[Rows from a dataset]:
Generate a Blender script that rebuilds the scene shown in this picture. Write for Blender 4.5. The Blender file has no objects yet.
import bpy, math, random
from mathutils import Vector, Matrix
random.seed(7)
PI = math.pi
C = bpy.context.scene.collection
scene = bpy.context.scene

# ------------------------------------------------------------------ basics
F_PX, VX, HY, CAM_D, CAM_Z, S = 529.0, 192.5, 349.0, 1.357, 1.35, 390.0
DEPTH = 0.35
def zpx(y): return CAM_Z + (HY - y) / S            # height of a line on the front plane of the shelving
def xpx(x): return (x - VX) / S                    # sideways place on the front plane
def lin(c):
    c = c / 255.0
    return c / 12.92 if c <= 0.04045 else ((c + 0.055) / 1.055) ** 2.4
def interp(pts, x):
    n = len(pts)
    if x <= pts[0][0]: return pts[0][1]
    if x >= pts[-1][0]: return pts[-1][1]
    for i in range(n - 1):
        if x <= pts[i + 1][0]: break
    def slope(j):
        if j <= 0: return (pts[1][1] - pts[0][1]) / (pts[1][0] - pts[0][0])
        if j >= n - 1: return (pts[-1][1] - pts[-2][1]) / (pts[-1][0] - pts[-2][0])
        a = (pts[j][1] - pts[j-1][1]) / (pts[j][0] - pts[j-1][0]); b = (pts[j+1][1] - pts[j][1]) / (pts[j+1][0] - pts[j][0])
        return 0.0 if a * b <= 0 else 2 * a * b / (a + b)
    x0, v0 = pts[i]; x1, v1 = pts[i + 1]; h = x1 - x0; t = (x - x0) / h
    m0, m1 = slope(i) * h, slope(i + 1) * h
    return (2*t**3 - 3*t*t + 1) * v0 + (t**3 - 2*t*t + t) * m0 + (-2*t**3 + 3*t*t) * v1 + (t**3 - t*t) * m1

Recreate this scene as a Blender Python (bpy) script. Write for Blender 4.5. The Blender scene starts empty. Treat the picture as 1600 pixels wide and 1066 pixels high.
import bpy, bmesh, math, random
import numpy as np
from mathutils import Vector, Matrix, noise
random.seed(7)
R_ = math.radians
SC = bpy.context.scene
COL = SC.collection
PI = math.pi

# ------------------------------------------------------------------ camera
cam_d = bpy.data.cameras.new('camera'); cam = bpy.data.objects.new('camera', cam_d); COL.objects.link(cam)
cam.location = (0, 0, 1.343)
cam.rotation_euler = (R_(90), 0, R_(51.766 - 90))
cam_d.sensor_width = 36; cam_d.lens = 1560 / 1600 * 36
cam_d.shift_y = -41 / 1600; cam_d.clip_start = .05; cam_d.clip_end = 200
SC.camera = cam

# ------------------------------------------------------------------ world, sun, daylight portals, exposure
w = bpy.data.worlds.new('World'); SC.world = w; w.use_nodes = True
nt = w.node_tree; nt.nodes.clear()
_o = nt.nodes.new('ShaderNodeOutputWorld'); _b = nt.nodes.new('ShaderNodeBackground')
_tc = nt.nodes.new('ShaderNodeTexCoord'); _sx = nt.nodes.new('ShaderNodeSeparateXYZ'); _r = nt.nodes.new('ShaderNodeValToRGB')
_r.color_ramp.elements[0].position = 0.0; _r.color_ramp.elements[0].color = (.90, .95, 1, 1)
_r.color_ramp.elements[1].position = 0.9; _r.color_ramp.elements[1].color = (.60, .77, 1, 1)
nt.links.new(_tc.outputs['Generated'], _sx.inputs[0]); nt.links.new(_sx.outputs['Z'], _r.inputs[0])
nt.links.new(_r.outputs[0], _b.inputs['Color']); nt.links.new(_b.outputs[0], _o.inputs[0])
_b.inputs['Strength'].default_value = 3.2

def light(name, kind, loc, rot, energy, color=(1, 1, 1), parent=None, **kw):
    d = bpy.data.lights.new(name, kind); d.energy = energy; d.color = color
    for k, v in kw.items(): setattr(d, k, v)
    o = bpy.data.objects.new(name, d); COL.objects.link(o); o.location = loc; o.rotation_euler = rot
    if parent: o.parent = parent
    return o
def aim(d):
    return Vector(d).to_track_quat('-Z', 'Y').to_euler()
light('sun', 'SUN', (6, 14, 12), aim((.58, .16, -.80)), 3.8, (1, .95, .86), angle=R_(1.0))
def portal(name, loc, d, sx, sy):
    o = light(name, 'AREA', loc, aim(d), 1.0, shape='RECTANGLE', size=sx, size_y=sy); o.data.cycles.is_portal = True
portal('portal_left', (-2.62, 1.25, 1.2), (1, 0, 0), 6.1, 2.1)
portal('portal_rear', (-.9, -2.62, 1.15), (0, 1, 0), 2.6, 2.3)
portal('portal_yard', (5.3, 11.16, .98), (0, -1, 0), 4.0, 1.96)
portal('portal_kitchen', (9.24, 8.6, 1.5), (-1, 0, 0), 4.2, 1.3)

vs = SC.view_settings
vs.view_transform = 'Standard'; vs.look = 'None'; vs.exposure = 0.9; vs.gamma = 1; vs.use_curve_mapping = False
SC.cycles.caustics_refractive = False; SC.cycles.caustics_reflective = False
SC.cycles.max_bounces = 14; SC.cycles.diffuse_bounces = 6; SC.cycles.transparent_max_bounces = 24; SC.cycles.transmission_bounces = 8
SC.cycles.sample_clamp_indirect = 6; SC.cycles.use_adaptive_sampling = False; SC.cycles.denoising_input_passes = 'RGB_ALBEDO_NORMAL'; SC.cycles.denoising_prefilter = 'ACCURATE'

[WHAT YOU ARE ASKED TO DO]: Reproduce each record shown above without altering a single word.

[ANSWER]:
Generate a Blender script that rebuilds the scene shown in this picture. Write for Blender 4.5. The Blender file has no objects yet.
import bpy, math, random
from mathutils import Vector, Matrix
random.seed(7)
PI = math.pi
C = bpy.context.scene.collection
scene = bpy.context.scene

# ------------------------------------------------------------------ basics
F_PX, VX, HY, CAM_D, CAM_Z, S = 529.0, 192.5, 349.0, 1.357, 1.35, 390.0
DEPTH = 0.35
def zpx(y): return CAM_Z + (HY - y) / S            # height of a line on the front plane of the shelving
def xpx(x): return (x - VX) / S                    # sideways place on the front plane
def lin(c):
    c = c / 255.0
    return c / 12.92 if c <= 0.04045 else ((c + 0.055) / 1.055) ** 2.4
def interp(pts, x):
    n = len(pts)
    if x <= pts[0][0]: return pts[0][1]
    if x >= pts[-1][0]: return pts[-1][1]
    for i in range(n - 1):
        if x <= pts[i + 1][0]: break
    def slope(j):
        if j <= 0: return (pts[1][1] - pts[0][1]) / (pts[1][0] - pts[0][0])
        if j >= n - 1: return (pts[-1][1] - pts[-2][1]) / (pts[-1][0] - pts[-2][0])
        a = (pts[j][1] - pts[j-1][1]) / (pts[j][0] - pts[j-1][0]); b = (pts[j+1][1] - pts[j][1]) / (pts[j+1][0] - pts[j][0])
        return 0.0 if a * b <= 0 else 2 * a * b / (a + b)
    x0, v0 = pts[i]; x1, v1 = pts[i + 1]; h = x1 - x0; t = (x - x0) / h
    m0, m1 = slope(i) * h, slope(i + 1) * h
    return (2*t**3 - 3*t*t + 1) * v0 + (t**3 - 2*t*t + t) * m0 + (-2*t**3 + 3*t*t) * v1 + (t**3 - t*t) * m1

Recreate this scene as a Blender Python (bpy) script. Write for Blender 4.5. The Blender scene starts empty. Treat the picture as 1600 pixels wide and 1066 pixels high.
import bpy, bmesh, math, random
import numpy as np
from mathutils import Vector, Matrix, noise
random.seed(7)
R_ = math.radians
SC = bpy.context.scene
COL = SC.collection
PI = math.pi

# ------------------------------------------------------------------ camera
cam_d = bpy.data.cameras.new('camera'); cam = bpy.data.objects.new('camera', cam_d); COL.objects.link(cam)
cam.location = (0, 0, 1.343)
cam.rotation_euler = (R_(90), 0, R_(51.766 - 90))
cam_d.sensor_width = 36; cam_d.lens = 1560 / 1600 * 36
cam_d.shift_y = -41 / 1600; cam_d.clip_start = .05; cam_d.clip_end = 200
SC.camera = cam

# ------------------------------------------------------------------ world, sun, daylight portals, exposure
w = bpy.data.worlds.new('World'); SC.world = w; w.use_nodes = True
nt = w.node_tree; nt.nodes.clear()
_o = nt.nodes.new('ShaderNodeOutputWorld'); _b = nt.nodes.new('ShaderNodeBackground')
_tc = nt.nodes.new('ShaderNodeTexCoord'); _sx = nt.nodes.new('ShaderNodeSeparateXYZ'); _r = nt.nodes.new('ShaderNodeValToRGB')
_r.color_ramp.elements[0].position = 0.0; _r.color_ramp.elements[0].color = (.90, .95, 1, 1)
_r.color_ramp.elements[1].position = 0.9; _r.color_ramp.elements[1].color = (.60, .77, 1, 1)
nt.links.new(_tc.outputs['Generated'], _sx.inputs[0]); nt.links.new(_sx.outputs['Z'], _r.inputs[0])
nt.links.new(_r.outputs[0], _b.inputs['Color']); nt.links.new(_b.outputs[0], _o.inputs[0])
_b.inputs['Strength'].default_value = 3.2

def light(name, kind, loc, rot, energy, color=(1, 1, 1), parent=None, **kw):
    d = bpy.data.lights.new(name, kind); d.energy = energy; d.color = color
    for k, v in kw.items(): setattr(d, k, v)
    o = bpy.data.objects.new(name, d); COL.objects.link(o); o.location = loc; o.rotation_euler = rot
    if parent: o.parent = parent
    return o
def aim(d):
    return Vector(d).to_track_quat('-Z', 'Y').to_euler()
light('sun', 'SUN', (6, 14, 12), aim((.58, .16, -.80)), 3.8, (1, .95, .86), angle=R_(1.0))
def portal(name, loc, d, sx, sy):
    o = light(name, 'AREA', loc, aim(d), 1.0, shape='RECTANGLE', size=sx, size_y=sy); o.data.cycles.is_portal = True
portal('portal_left', (-2.62, 1.25, 1.2), (1, 0, 0), 6.1, 2.1)
portal('portal_rear', (-.9, -2.62, 1.15), (0, 1, 0), 2.6, 2.3)
portal('portal_yard', (5.3, 11.16, .98), (0, -1, 0), 4.0, 1.96)
portal('portal_kitchen', (9.24, 8.6, 1.5), (-1, 0, 0), 4.2, 1.3)

vs = SC.view_settings
vs.view_transform = 'Standard'; vs.look = 'None'; vs.exposure = 0.9; vs.gamma = 1; vs.use_curve_mapping = False
SC.cycles.caustics_refractive = False; SC.cycles.caustics_reflective = False
SC.cycles.max_bounces = 14; SC.cycles.diffuse_bounces = 6; SC.cycles.transparent_max_bounces = 24; SC.cycles.transmission_bounces = 8
SC.cycles.sample_clamp_indirect = 6; SC.cycles.use_adaptive_sampling = False; SC.cycles.denoising_input_passes = 'RGB_ALBEDO_NORMAL'; SC.cycles.denoising_prefilter = 'ACCURATE'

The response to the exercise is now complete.